991025


東海村の臨界事故

なぜ障害者に情報伝えぬ?

長谷川 三郎


 皆さん、お元気でしょうか。さて、茨城県東海村の核燃料加工工場(JCO)の臨界事故については、テレビや新聞でよく知っていると思います。核物質の恐ろしさ、原子力行政のずさんさが改めて明らかになりました。
 この事故で防災無線を通じて、住民に避難通報が出されたことは、よく伝わっていると思います。しかし、こうした事故の陰で、多くの心身障害者には避難通告が伝わらなかったことを知っていますか?。
全日本聾唖(ろうあ)者連盟は、十月十五日の機関紙「日本聴力障害新聞」臨時増刊号で、緊急通報が聾唖者に直接、伝わらなかったことを抗議しています。
 例えば、東海村に住む、ある聾唖者の方は、たまたまテレビを見ていた息子から事故のことを教えられました。
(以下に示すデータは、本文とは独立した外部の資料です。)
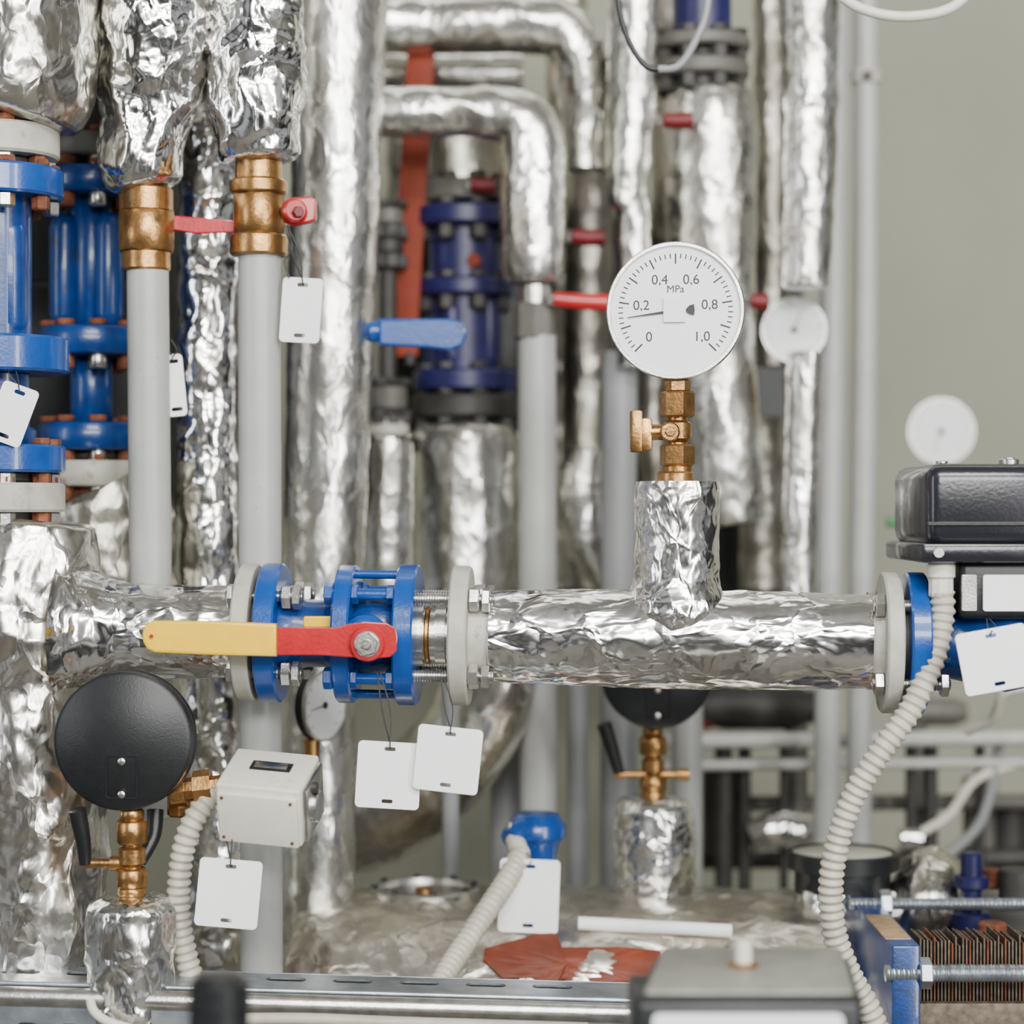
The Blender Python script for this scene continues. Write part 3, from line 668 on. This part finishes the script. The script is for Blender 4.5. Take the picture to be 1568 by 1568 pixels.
b.prism8([P(970,1526,d0-15),P(1322,1526,d0-15),P(1302,1466,d0+250),P(1002,1466,d0+250)],34*U,BLACK)
b.pbox(970,1532,1322,1740,d0-22,d0+120,BLACK,10,3)
b.pshape([rrect(292,170,10,1145,1638)],1145,1638,d0-28,10,DIAL,2)
b.vd(1138,d0+130,1474,1498,28,BRASS,24,ch=6); b.vd(1138,d0+130,1440,1476,13,IVORY,24)
b.vd(1145,d0+100,1690,4400,60,COAL)
b.done()
b=B('foreground_black_knob'); b.vd(336,-900,1492,1700,46,BLACK,40,ch=14); b.vd(336,-900,1530,1545,48,BLACK,40); b.vd(336,-900,1690,4250,30,COAL); b.done()

# ---------------------------------------------------------------- light + camera
def area(name,loc,tgt,sx,sy,pw,col=(1,1,1)):
    l=bpy.data.lights.new(name,'AREA'); l.shape='RECTANGLE'; l.size=sx; l.size_y=sy; l.energy=pw; l.color=col
    o=bpy.data.objects.new(name,l); SC.collection.objects.link(o); o.location=loc
    o.rotation_euler=(Vector(tgt)-Vector(loc)).to_track_quat('-Z','Y').to_euler()
area('background_fill_light',(0.3,-1.9,2.7),(0,0,1.2),1.4,0.4,60,(1,0.985,0.95))
area('left_fill_light',(0.35,-3.0,2.1),(0,0,1.2),1.9,0.45,85,(1,0.995,0.98))
area('left_fill_light',(1.6,-2.2,1.6),(0,0.2,1.25),0.3,1.7,48,(1,0.99,0.97))
area('left_fill_light',(-2.2,-1.4,1.6),(0,0.3,1.25),0.3,1.5,16,(0.93,0.97,1))  # added fill strip for highlight stripes on the pipes, not a known window
area('background_fill_light',(0.1,0.75,2.95),(0.1,0.7,1.0),2.4,0.4,10,(1,0.98,0.93))  # added light to keep the background pipework from going dark
w=bpy.data.worlds.new('world'); SC.world=w; w.use_nodes=True
N=w.node_tree.nodes; L=w.node_tree.links
bg=N['Background']; tcw=N.new('ShaderNodeTexCoord'); nw=N.new('ShaderNodeTexNoise'); nw.inputs['Scale'].default_value=2.6; nw.inputs['Detail'].default_value=3
crw=N.new('ShaderNodeValToRGB'); crw.color_ramp.elements[0].position=0.46; crw.color_ramp.elements[1].position=0.6
crw.color_ramp.elements[0].color=(0.02,0.018,0.014,1); crw.color_ramp.elements[1].color=(0.95,0.97,1,1)
L.new(tcw.outputs['Generated'],nw.inputs['Vector']); L.new(nw.outputs['Fac'],crw.inputs['Fac']); L.new(crw.outputs['Color'],bg.inputs['Color'])
bg.inputs['Strength'].default_value=0.45
cam=bpy.data.cameras.new('camera'); co=bpy.data.objects.new('camera',cam); SC.collection.objects.link(co)
co.location=(0,-D*U,CZ); co.rotation_euler=(math.pi/2,0,0)
cam.sensor_width=36; cam.lens=36*D/1568.0; cam.clip_start=0.05
cam.dof.use_dof=True; cam.dof.focus_distance=(D-30)*U; cam.dof.aperture_fstop=2.9
SC.camera=co
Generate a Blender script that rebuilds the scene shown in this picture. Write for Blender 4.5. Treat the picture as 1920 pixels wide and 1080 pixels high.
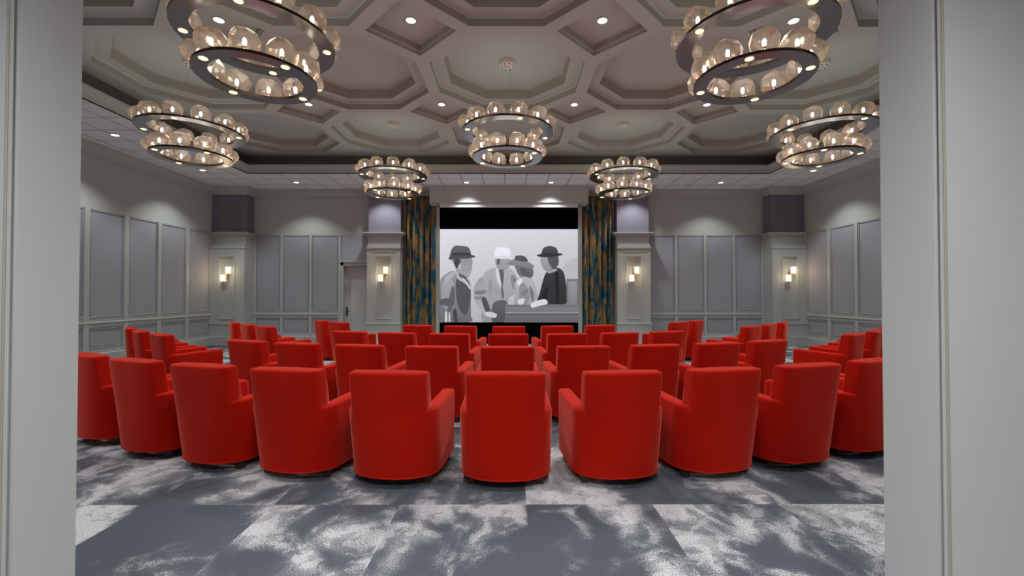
import bpy, bmesh, math, random
from mathutils import Vector, Matrix
random.seed(7)
for o in list(bpy.data.objects): bpy.data.objects.remove(o, do_unlink=True)
SC = bpy.context.scene
COL = SC.collection
R = math.radians

# ------------------------------------------------------------------ camera, world, exposure
cam_d = bpy.data.cameras.new('camera'); cam = bpy.data.objects.new('camera', cam_d); COL.objects.link(cam)
cam_d.sensor_width = 36; cam_d.lens = 36*810/1920; cam_d.clip_start = .05; cam_d.clip_end = 100
cam.location = (.06, 0, 1.5)
cam.rotation_euler = (R(90.8), 0, R(-.14))
SC.camera = cam
w = bpy.data.worlds.new('world'); SC.world = w; w.use_nodes = True
w.node_tree.nodes['Background'].inputs[0].default_value = (.5, .5, .52, 1)
w.node_tree.nodes['Background'].inputs[1].default_value = .25
SC.view_settings.view_transform = 'Standard'; SC.view_settings.look = 'None'
SC.view_settings.gamma = 1; SC.view_settings.exposure = 0; SC.view_settings.use_curve_mapping = False
SC.cycles.max_bounces = 8; SC.cycles.diffuse_bounces = 5; SC.cycles.transparent_max_bounces = 24
SC.cycles.sample_clamp_indirect = 3; SC.cycles.caustics_reflective = False; SC.cycles.caustics_refractive = False
P_SOFFIT = 103      # watts of the downlights in the tiled soffit
P_COFFER = 172       # watts of the downlights in the diamond coffers
P_HALL = 270         # watts of the lobby lamps behind the doorway
P_RING = 40
P_GLOBES = 8

# room measures
XW = 8.71; YF = 1.5; YB = 13.05; YN = 1.29; YC = 12.68
HS = 4.64; HC = 5.18; A = 2.68; YM = 7.33

# ------------------------------------------------------------------ helpers
def tag(o, label=None, cat=None, group=None, kind=None):
    if label: o['label'] = label
    if cat: o['category'] = cat
    if group: o['group'] = group
    if kind: o['kind'] = kind
    return o
def empty(name, loc=(0,0,0), rz=0):
    o = bpy.data.objects.new(name, None); COL.objects.link(o); o.location = loc; o.rotation_euler = (0,0,rz)
    o.empty_display_size = .1
    return o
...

しかし、詳しいことや、どうしたらよいか分からず、テレビに手話と字幕があればと、思ったそうです。
 聾唖者連盟の調査では、当日、役所は避難地域にいる障害者には、ファクスも送っておらず、何の避難連絡もしていないようです。まさに、今回の事故からみれば、「障害者は勝手に死ね」というものだと思います。
 私がそう思ったのは、今回の東海村だけではなく、あの阪神大震災でも同じようなことがありました。だから、どうしても言っておきたかったのです。
 阪神大震災では、多くのボランティアが活躍し、全国から義援金や救援物資が送られました。本当に大切で立派なことでした。しかし、政府や自治体の救援活動では、障害者は無視されました。
神戸では、障害者は支援の食糧をもらっても、十分に食べられませんでした。なぜだと思いますか? 多くの仮設トイレはできましたが、車イスで入る障害者用のトイレは、ほとんどありませんでした。そのため、多くの障害者はトイレに困り、「腹八分目」どころか「腹三分目」でガマンしていました。
 そのことと今回の東海村の事故を重ねると、政府は障害者を人間としてみていないというふうに思えてなりません。障害者も健常者も安心して暮らせる社会が一番大切です。そのためにもできることから始めたいと強く思っています。お互いにがんばりましょう。